Sur Mediapart, les billets défilent rapidement. Sérieux ou non, ils sont poussés vers la sortie par un flux continu. Certains ont des commentaires, d'autres non. Sont-ils lus? l'auteur n'en sait rien. J'ai posté hier un billet que j'estime spécialement important puisqu'il s'agit d'un moyen d'augmenter la production industrielle en France. Les Romains disaient "bis repetita placent" ce qui veut dire: "il est agréable de recommencer". Alors je recommence. Vous noterez qu'il n'est pas question d'une invention farfelue, mais d'une innovation dans la façon de diriger une société qui fait toute la différence entre les sociétés asiatiques et les sociétés occidentales. Pour en savoir plus, voir le site http://www.fr-deming.org
En juillet 1980, des millions d'Américains regardent une émission de télévision "Si le Japon peut le faire, pourquoi pas nous?" Ils apprennent que l'invasion sur le sol américain de produits japonais (voitures, téléviseurs, etc.) moins chers et de meilleure qualité est due à de nouvelles méthodes de conduite des entreprises que les dirigeants des grandes entreprises japonaises ont apprises auprès d'un... Américain.
Cet Américain, c'est William Edwards Deming, né en 1900 dans l'Iowa. Surdoué, il fait de brillantes études, entre comme chercheur au ministère de l'Agriculture, puis comme statisticien au bureau des statistiques économiques (Bureau of the Census). Il comprend vite que les méthodes américaines de management sont aberrantes. Il se lie d'amitié avec un autre Américain, Walter Shewhart, chercheur aux Bell Telephone Laboratories, qui a inventé de nouvelles méthodes de management. Puis la guerre arrive. Après la guerre, il est envoyé au Japon en 1945 pour participer à une opération de recencement sous l'autorité du général Mac Arthur. Fortuitement, il rencontre un fils du président de la fédération patronale, le jeune Kaoru Ishikawa, ingénieur chimiste, qui n'a qu'un but: reconstruire l'économie japonaise sur de nouvelles bases.
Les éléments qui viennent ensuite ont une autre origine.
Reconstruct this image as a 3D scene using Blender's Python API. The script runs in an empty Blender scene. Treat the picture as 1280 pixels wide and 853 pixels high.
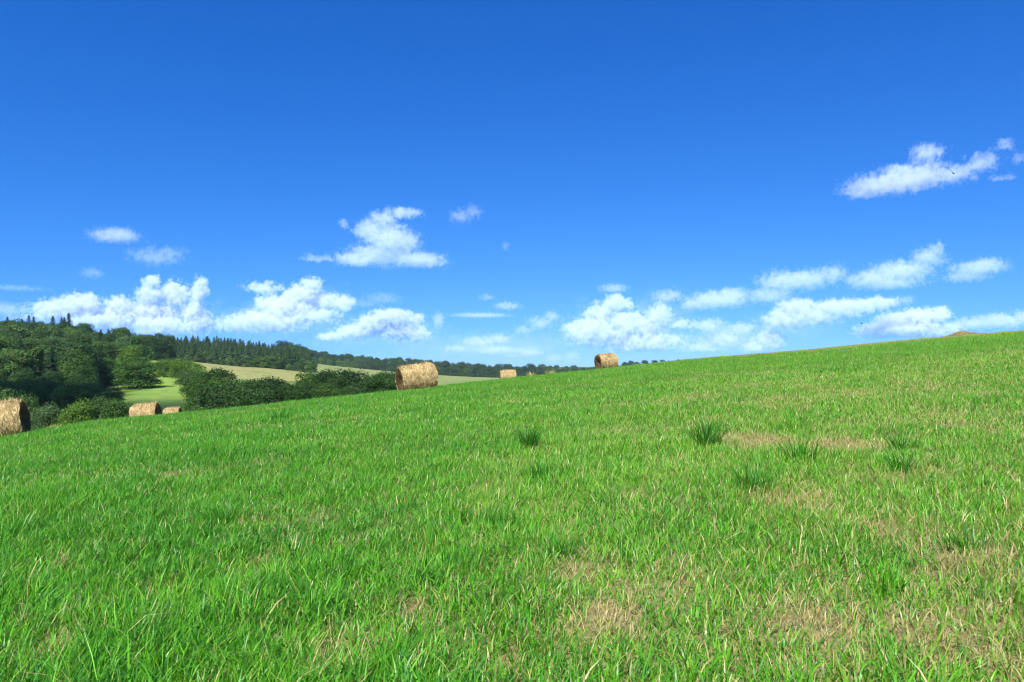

Rendez-vous est pris pour une tournée de conférences en 1950 devant des dirigeants d'entreprises japonaises. Le directeur général de Toyota, par exemple, en fera partie.
Les Japonais qui ont écouté Deming mettent aussitôt en pratique ses leçons, et c'est une réussite. Un an plus tard, en octobre 1951, ils constatent déjà que les coûts de production ont diminué de 30 pour cent. Kaoru Ishikawa lance un vaste programme de formation pour ingénieurs et contremaîtres. Pendant ce temps, les patrons américains, qui ne se doutent de rien, continuent à diriger leurs entreprises avec de vieilles méthodes héritées de Taylor. Ils ne découvriront Deming que trente ans plus tard !
Les patrons français ne sont pas en reste. Un fait incroyable s'est produit en 1953. Deming est venu à Paris, invité par l'AFNOR (Association Française de Normalisation) à une conférence internationale. Les principes du nouveau management selon Shewhart ont été publiés dans le "Courrier de la Normalisation", la revue de l'AFNOR. Indifférence générale !
L'émission de télévision de 1980 a produit un choc chez les Américains. Deming est invité partout. Mais malgré quelques succès chez Ford et General Motors, il ne parvient pas à convaincre les hauts dirigeants. Il multiplie les conférences et les séminaires dans les entreprises. Il donne des séminaires publics pour ingénieurs et cadres supérieurs, quatre jours, deux fois par mois, qui rassemblent chaque fois plus de 500 personnes. Quand il meurt en 1993, les Américains n'ont retenu de lui que des méthodes simples à l'usage des ingénieurs, par exemple le "cycle PDCA" qu'on trouve dans tous les manuels qualité. Mais ce n'est que la partie émergée d'un iceberg. Les méthodes les plus importantes sont destinées aux directeurs généraux.
Les Japonais ont fondé le "Deming Prize" qu'ils considèrent comme le Prix Nobel du management. Deming a été décoré en 1960 par l'Empereur du Japon en personne.
Deming laisse deux ouvrages fondamentaux sur le nouveau management, traduits en français: Hors de la crise et Du nouveau en économie. A lire et méditer.